Prise au dépourvu par l’arrivée massive des pieds-noirs et des anciens supplétifs, la France peine à accueillir tout le monde dans de bonnes conditions. Plusieurs dizaines de milliers de harkis sont logés dans des camps de transit et de reclassement avec leur famille en attendant de trouver un logement ailleurs. Un grand nombre d’entre-eux seront ensuite envoyés dans des hameaux de forestage où ils passeront plusieurs années. Les harkis attendront jusqu'en 1974 pour obtenir le statut d’ancien combattant.

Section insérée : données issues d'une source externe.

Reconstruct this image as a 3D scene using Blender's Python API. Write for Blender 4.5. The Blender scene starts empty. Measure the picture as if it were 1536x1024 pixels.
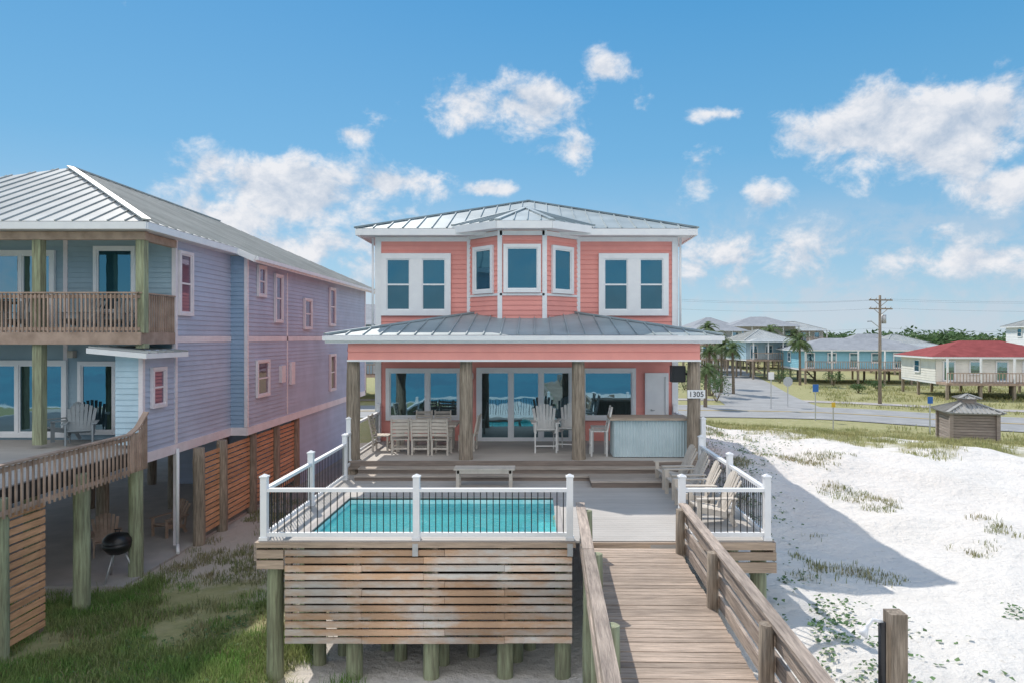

Le long travail de mémoire et de reconnaissance entamé dans les années 1980 et 1990, encouragé par les derniers harkis vivants et leurs descendants, se poursuit soixante ans après l’indépendance de l’Algérie. Depuis 2003, est célébrée le 25 septembre la Journée nationale d’hommage aux harkis et membres des formations supplétives. L’occasion pour la Nation d’honorer la mémoire des harkis et des anciens supplétifs et de reconnaître leur engagement et leur sacrifice pour la patrie, ainsi que les souffrances qu’ils ont traversées durant et après la guerre.
Le président de la République Emmanuel Macron a ouvert un nouveau chapitre le 20 septembre 2021 en demandant « pardon » aux harkis et en annonçant une loi de « reconnaissance et de réparation ». Promulguée le 23 février 2022, cette loi reconnaît la responsabilité de la France dans les conditions d'accueil et de vie indignes des harkis et de leurs familles. Elle ouvre un droit à réparation pour les personnes qui ont séjourné dans des camps de transit et des hameaux de forestage entre le 20 mars 1962 et le 31 décembre 1975. Cette indemnisation pourrait concerner 50 000 personnes. Pour mener à bien cette mission, une commission nationale de reconnaissance et de réparation a été créée.